> [What is asked]: Using the listing below, report all lines holding the word "from".

- - -

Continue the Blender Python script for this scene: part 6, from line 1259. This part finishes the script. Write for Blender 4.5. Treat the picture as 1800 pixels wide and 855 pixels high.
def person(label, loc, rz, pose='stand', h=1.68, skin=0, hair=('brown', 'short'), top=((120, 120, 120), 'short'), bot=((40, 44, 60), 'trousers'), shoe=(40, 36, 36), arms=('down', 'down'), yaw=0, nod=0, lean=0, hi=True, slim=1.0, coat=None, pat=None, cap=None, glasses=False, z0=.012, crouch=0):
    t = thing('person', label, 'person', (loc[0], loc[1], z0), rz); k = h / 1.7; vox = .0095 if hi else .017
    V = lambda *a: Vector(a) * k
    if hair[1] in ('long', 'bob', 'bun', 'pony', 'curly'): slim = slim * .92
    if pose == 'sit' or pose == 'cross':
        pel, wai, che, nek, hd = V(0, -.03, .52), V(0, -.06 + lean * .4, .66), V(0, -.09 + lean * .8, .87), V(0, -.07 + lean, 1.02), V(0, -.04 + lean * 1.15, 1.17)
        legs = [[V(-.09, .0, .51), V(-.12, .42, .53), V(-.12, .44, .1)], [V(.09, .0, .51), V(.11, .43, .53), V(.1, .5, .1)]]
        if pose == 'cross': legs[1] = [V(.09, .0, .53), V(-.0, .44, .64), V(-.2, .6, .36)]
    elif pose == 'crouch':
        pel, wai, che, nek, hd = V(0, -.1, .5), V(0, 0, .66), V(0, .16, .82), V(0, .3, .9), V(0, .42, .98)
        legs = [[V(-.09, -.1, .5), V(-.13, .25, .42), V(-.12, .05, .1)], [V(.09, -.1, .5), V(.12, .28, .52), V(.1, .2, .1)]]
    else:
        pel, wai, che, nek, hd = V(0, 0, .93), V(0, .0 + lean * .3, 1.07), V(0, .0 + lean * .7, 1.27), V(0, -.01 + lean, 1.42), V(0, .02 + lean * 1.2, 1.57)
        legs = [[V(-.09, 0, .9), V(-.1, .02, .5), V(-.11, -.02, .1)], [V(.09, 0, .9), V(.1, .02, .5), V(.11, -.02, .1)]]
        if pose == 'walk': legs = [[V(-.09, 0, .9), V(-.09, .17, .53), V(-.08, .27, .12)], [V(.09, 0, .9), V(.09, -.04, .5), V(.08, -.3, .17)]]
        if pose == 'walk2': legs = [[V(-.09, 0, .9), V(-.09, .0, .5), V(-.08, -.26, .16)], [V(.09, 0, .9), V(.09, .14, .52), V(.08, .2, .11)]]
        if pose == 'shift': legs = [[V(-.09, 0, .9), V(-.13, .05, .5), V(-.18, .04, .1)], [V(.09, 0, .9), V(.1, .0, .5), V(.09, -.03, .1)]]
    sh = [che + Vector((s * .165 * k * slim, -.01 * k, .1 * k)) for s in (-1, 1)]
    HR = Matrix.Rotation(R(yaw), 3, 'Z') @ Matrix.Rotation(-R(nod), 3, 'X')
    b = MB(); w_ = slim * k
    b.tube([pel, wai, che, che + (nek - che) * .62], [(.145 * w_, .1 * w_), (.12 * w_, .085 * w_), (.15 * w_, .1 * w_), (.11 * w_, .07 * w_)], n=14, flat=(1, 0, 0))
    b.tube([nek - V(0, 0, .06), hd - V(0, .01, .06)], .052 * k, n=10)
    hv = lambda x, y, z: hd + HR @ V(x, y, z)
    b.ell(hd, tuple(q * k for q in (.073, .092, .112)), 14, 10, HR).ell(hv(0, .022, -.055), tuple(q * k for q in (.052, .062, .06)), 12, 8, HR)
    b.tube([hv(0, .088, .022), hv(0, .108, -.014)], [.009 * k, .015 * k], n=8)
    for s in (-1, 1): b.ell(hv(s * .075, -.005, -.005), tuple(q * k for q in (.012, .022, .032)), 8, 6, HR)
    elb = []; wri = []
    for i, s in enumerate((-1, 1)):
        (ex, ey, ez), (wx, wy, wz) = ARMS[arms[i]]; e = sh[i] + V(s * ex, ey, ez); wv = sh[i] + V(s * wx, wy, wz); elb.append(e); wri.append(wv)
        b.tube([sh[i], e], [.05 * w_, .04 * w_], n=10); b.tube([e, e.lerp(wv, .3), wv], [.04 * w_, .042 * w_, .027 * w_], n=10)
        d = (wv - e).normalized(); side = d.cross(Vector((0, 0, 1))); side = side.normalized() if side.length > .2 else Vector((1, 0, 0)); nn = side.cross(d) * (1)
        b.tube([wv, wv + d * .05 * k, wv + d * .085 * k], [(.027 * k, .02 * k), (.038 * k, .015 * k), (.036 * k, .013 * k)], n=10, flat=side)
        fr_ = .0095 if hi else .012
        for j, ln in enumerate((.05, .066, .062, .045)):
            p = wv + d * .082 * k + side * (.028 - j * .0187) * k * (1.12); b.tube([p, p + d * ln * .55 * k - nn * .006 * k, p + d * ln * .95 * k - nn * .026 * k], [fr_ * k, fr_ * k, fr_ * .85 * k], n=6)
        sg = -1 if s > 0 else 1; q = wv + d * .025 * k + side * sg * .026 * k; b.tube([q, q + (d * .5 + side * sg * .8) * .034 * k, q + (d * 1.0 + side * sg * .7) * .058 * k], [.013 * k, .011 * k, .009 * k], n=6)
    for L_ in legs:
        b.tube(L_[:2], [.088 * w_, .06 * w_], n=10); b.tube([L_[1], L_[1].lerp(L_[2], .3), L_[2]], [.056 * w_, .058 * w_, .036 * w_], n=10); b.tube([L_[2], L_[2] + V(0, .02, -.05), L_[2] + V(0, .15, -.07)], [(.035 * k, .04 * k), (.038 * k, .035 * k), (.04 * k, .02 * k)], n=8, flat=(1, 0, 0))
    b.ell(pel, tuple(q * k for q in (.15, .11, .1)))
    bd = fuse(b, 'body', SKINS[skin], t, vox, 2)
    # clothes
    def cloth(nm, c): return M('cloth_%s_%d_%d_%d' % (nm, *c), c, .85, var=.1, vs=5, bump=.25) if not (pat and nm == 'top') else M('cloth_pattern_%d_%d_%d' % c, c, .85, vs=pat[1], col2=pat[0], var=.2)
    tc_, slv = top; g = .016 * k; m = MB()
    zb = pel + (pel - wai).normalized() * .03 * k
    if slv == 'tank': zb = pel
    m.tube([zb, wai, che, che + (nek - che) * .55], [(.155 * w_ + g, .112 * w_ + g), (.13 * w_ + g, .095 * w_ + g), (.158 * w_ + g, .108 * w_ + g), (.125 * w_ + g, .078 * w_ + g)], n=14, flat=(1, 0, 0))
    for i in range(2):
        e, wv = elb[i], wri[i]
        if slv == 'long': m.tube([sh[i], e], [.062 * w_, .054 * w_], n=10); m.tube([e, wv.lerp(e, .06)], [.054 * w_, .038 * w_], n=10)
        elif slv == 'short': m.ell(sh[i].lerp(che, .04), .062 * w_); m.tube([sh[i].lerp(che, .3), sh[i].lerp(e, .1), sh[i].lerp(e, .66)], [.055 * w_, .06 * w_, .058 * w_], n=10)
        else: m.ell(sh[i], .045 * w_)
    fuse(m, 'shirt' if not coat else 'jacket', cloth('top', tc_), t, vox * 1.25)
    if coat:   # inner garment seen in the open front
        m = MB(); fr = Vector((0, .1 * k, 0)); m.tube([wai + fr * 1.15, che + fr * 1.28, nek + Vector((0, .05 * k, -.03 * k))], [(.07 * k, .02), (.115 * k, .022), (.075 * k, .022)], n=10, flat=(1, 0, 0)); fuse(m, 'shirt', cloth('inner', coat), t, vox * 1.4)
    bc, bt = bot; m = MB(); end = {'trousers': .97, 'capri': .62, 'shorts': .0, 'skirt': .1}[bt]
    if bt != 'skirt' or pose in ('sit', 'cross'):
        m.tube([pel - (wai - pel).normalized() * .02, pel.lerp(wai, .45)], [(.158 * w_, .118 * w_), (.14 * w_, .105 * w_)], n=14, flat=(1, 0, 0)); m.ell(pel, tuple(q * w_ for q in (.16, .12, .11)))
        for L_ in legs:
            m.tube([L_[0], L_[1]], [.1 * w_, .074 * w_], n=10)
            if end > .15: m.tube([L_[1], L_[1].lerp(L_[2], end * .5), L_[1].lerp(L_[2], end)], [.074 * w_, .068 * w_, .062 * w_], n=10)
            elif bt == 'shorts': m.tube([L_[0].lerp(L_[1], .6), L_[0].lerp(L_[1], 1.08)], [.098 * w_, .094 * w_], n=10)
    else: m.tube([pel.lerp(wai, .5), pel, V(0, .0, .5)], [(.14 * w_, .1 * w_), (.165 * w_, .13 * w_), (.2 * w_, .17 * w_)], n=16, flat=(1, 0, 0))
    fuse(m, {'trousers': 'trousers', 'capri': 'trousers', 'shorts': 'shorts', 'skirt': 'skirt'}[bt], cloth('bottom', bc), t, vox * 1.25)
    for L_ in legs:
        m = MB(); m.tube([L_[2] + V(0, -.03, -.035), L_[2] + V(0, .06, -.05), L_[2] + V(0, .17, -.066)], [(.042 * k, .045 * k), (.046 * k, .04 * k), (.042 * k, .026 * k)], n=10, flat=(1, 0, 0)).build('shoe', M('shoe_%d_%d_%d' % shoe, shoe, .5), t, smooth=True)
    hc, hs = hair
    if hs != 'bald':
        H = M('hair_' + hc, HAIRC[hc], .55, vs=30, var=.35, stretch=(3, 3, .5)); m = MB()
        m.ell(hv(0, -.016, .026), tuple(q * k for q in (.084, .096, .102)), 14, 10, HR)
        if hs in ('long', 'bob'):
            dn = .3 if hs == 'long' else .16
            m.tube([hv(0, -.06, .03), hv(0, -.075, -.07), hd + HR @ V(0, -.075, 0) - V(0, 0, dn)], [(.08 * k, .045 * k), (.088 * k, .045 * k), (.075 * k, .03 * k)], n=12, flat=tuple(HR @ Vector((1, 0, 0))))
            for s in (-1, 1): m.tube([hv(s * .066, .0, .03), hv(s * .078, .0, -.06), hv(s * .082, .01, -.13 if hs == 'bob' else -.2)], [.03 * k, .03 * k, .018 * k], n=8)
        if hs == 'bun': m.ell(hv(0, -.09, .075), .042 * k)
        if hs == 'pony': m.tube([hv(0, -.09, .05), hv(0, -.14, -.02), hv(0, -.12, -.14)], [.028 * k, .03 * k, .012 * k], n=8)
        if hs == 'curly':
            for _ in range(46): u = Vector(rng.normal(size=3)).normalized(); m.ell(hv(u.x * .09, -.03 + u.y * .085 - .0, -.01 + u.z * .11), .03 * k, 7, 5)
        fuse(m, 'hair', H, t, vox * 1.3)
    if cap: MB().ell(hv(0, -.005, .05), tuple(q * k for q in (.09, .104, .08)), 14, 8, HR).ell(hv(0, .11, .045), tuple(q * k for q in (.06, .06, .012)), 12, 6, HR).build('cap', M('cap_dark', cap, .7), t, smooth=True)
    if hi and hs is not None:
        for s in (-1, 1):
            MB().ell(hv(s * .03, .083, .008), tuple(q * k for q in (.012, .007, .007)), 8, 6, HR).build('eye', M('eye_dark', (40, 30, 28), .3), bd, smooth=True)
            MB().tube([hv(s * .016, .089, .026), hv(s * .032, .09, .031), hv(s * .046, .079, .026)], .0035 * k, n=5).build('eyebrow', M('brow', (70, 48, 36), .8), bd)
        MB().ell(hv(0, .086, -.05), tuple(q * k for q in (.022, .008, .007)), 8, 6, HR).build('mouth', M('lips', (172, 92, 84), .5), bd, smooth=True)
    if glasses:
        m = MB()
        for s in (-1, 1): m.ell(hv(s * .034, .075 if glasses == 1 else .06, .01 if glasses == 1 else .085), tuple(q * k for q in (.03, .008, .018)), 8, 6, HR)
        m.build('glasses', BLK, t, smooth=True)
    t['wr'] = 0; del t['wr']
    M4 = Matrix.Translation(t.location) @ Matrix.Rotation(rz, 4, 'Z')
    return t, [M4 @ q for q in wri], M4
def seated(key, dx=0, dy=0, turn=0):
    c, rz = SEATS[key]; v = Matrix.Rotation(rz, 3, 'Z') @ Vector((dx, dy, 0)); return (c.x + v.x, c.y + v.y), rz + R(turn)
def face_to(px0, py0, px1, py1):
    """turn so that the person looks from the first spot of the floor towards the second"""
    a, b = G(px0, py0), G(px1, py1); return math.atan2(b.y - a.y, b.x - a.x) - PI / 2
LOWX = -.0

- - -

> [Result of this exercise]:
Continue the Blender Python script for this scene: part 6, from line 1259. This part finishes the script. Write for Blender 4.5. Treat the picture as 1800 pixels wide and 855 pixels high.
    """turn so that the person looks from the first spot of the floor towards the second"""